Was ich nicht will, passiert auch nicht
Diese Erfahrung sollte und muss ein Kind jederzeit machen dürfen, insbesondere, wenn es um körperliche Annäherungsversuche geht, seien Sie auch noch so gut und lieb gemeint! Unterstützen Sie Ihr Kind dabei, sich seiner eigenen Grenzen bewusst zu werden, leisten Sie einen aktiven und präventiven Beitrag zum Schutz Ihres Kindes vor sexuellen Übergriffen, insbesondere aus der näheren Bekanntschaft.

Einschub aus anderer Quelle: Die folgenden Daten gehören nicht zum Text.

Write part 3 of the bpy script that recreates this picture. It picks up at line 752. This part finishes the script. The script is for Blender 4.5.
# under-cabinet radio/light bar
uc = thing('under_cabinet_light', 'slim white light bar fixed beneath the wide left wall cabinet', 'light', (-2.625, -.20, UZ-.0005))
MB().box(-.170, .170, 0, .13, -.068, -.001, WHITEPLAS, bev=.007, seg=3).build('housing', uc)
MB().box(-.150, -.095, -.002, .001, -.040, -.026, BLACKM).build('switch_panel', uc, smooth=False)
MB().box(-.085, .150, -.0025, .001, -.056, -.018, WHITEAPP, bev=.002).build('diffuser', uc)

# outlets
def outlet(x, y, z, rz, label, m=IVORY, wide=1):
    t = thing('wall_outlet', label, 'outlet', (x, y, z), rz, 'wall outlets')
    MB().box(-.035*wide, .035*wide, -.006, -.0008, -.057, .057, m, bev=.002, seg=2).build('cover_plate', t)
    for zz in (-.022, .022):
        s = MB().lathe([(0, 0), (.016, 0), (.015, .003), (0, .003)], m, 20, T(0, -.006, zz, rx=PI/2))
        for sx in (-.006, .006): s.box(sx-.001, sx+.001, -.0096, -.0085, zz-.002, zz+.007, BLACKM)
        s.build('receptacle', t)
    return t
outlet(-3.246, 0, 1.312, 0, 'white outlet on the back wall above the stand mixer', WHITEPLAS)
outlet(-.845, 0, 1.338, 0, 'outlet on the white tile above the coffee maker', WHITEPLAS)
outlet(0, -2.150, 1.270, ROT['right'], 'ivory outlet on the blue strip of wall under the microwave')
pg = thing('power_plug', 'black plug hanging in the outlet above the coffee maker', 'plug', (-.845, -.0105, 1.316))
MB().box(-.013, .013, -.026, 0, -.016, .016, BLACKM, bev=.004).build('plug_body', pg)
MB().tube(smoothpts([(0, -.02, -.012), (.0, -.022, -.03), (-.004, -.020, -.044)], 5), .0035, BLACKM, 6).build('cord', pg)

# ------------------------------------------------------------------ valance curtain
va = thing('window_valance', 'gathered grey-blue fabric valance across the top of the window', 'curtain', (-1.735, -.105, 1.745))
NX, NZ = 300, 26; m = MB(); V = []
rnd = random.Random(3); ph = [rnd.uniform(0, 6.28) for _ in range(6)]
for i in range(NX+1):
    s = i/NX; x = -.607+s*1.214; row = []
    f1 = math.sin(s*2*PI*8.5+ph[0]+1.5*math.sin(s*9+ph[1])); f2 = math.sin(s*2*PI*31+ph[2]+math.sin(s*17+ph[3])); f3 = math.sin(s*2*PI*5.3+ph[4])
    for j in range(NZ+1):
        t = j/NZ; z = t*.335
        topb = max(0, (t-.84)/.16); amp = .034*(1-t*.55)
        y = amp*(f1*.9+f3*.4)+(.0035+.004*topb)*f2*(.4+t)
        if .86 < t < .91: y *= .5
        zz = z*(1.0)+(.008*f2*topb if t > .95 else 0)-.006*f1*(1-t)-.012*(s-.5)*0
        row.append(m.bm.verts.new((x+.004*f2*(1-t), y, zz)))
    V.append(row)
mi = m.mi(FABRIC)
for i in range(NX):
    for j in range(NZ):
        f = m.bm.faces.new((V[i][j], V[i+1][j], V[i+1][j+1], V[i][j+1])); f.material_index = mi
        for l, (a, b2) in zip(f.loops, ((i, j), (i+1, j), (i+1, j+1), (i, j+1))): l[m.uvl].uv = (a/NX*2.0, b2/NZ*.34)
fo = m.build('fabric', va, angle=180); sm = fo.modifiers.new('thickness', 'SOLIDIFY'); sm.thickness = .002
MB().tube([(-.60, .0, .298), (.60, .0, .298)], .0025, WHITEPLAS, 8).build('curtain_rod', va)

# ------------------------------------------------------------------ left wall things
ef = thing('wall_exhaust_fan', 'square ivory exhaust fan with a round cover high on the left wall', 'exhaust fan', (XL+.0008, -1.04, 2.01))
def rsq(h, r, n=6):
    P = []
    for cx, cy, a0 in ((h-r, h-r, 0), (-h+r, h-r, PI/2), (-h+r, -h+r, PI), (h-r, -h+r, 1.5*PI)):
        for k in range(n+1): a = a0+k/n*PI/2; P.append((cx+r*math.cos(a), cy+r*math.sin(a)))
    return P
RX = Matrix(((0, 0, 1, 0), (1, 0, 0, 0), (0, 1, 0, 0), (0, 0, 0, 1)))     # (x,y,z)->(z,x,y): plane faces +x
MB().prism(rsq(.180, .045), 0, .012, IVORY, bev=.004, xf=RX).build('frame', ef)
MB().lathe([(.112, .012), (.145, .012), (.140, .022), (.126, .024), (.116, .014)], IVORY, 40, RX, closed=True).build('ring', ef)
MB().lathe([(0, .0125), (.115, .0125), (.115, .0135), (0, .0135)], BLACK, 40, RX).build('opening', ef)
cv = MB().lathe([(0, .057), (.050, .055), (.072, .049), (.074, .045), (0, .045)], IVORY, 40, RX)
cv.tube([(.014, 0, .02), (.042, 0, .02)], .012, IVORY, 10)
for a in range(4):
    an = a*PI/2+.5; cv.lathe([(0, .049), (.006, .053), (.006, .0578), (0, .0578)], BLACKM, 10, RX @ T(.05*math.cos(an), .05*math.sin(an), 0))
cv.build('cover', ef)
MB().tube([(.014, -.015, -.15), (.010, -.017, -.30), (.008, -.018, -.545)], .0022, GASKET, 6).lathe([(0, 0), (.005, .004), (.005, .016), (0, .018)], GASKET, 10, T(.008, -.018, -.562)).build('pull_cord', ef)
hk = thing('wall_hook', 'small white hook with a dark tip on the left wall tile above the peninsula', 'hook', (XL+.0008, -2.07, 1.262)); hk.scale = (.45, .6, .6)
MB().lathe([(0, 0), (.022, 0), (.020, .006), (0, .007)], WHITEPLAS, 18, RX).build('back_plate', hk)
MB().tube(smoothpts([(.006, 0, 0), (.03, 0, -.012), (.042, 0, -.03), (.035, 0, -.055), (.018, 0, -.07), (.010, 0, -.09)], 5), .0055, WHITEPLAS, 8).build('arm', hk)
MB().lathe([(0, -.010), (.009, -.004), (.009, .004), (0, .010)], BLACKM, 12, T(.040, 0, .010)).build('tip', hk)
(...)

Die ausdrückliche Erlaubnis, Nein zu Körperlichkeiten zu sagen, gilt übrigens auch in Bezug auf die Eltern. Auch als Mutter oder Vater haben Sie nicht das Recht, Ihr Kind zu Körperkontakt, Umarmungen und Küssen zu „zwingen“.
Grenzen und Liebe
Eltern sollten sich allerdings vor einem übertrieben verkrampften Umgang mit diesem Thema hüten. Bei allem Respekt vor den Grenzen unserer Kinder sollten wir nicht den zärtlichen Umgang mit ihnen aufgeben. Auch wenn Ihr Kind gerade nicht zugänglich ist für Körperlichkeiten – bieten Sie emotionale und körperliche Nähe jederzeit an. Entscheidend ist einfach nur, dass Sie nicht beleidigt reagieren, wenn Ihr Kind diese Nähe im Augenblick nicht annehmen kann oder möchte.